Mr Timis and Mr Sage were found to be jointly and severally liable with the employer for dismissal-related detriment. This was significant because the employer was insolvent. On appeal, the individuals argued that claims for detriment amounting to dismissal could only be brought against the employer.

The EAT considered the scope and extent of the provisions governing individual liability for whistleblowing detriment and the award of compensation that could be made. It noted that, "the express purpose of the whistleblowing legislation is to protect individuals from victimisation" and that it was important to construe the legislative provisions "to provide protection, rather than to deny it." Having conducted a purposive analysis, the Employment Appeal Tribunal found that there was nothing to exclude an individual's liability for detriments which amounted to the termination of the employment relationship.

The EAT recognised that an instruction or a recommendation to terminate the employment contract could be the most serious type of detriment, causing the most substantial losses. This decision will therefore increase the likelihood of individuals being joined to such complaints, particularly as the threshold for proving detriment claims is lower (requiring the detriment to have a material impact rather than to be the reason or principal reason for dismissal).

Comment: cultural change through a purposive approach

These recent cases, along with others concerning the status of doctors in training, show that a purposive interpretation of the legislation will be applied to protect workers from victimisation. In that respect, it follows a similar approach to that taken in the FCA and PRA rules on whistleblowing which emphasise the importance of outlawing victimisation and providing training at all levels of the organisation to achieve that objective. These training initiatives, as well as other communication strategies and the role played by the whistleblowers' champion, will become even more important for employers in circumstances where individuals can be jointly and severally liable for dismissal-related detriment.

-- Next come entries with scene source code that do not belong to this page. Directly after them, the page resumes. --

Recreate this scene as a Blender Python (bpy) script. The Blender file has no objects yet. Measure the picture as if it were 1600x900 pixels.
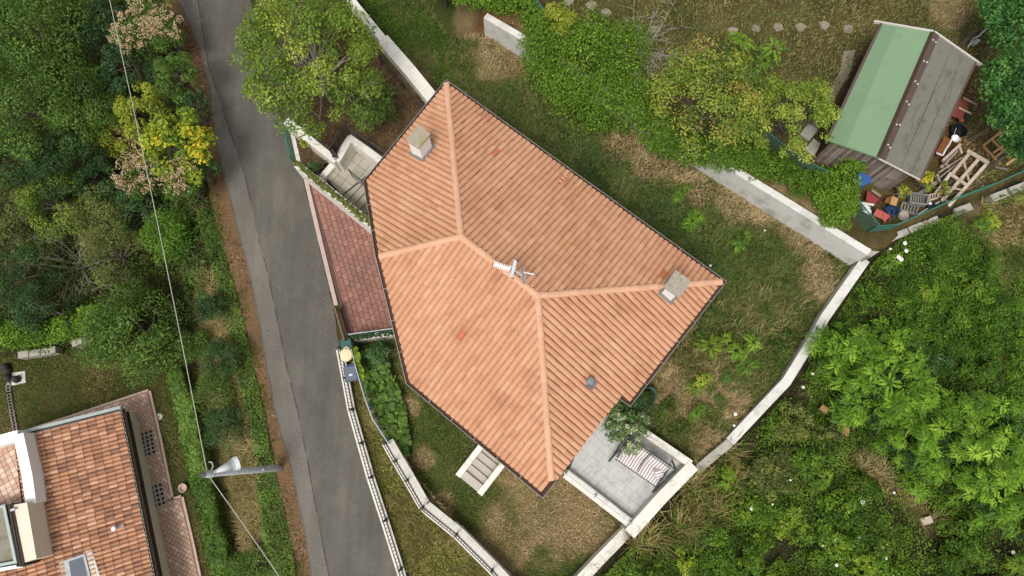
import bpy, bmesh, math, random
import numpy as np
from mathutils import Vector, Matrix

S = bpy.context.scene
COL = S.collection
rng = np.random.default_rng(7)
random.seed(7)

# ------------------------------------------------------------------ camera
F_PX, H_CAM = 1117.0, 28.0            # focal length in pixels of a 1600 px wide frame, height over the road
TILT = math.atan(249 / F_PX)
cam_data = bpy.data.cameras.new('camera')
cam_data.sensor_width = 36.0
cam_data.lens = 36.0 * F_PX / 1600.0
cam_data.clip_start, cam_data.clip_end = 0.1, 2000.0
cam = bpy.data.objects.new('camera', cam_data)
COL.objects.link(cam)
cam.location = (0, 0, H_CAM)
cam.rotation_euler = (TILT, 0, 0)
S.camera = cam

# ------------------------------------------------------------------ sky and sun (bright overcast)
SUN_EL, SUN_AZ = math.radians(65), math.radians(207)     # azimuth clockwise from +Y
w = bpy.data.worlds.new('World'); S.world = w; w.use_nodes = True
nt = w.node_tree
bg = nt.nodes['Background']
sky = nt.nodes.new('ShaderNodeTexSky'); sky.sky_type = 'NISHITA'; sky.sun_disc = False
sky.sun_elevation, sky.sun_rotation = SUN_EL, SUN_AZ
sky.air_density, sky.dust_density, sky.ozone_density = 1.0, 4.0, 1.0
hs = nt.nodes.new('ShaderNodeHueSaturation'); hs.inputs['Saturation'].default_value = 0.22
nt.links.new(sky.outputs[0], hs.inputs['Color']); nt.links.new(hs.outputs[0], bg.inputs['Color'])
bg.inputs['Strength'].default_value = 0.115
sd = bpy.data.lights.new('sun', 'SUN'); sd.energy = 1.5; sd.angle = math.radians(18); sd.color = (1.0, 0.955, 0.89)
sun = bpy.data.objects.new('sun', sd); COL.objects.link(sun)
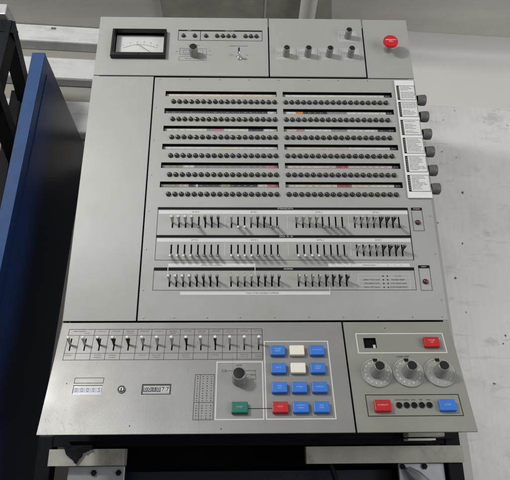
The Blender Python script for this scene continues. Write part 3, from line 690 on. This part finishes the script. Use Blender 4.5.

Employers should ensure that managers are aware of the reputational and financial consequences of decisions that they take in relation to workers who raise concerns about wrongdoing. Of course, the problem of distinguishing between a whistleblowing complaint and general grievances remains but from an FCA and PRA perspective, the definition of reportable concerns is extremely wide and there will often be an overlap. Just as the Courts adopted a purposive approach, employers need to ensure that they follow the spirit of both the legislation and the FCA and PRA rules which is to encourage concerns to be raised without fear of reprisals.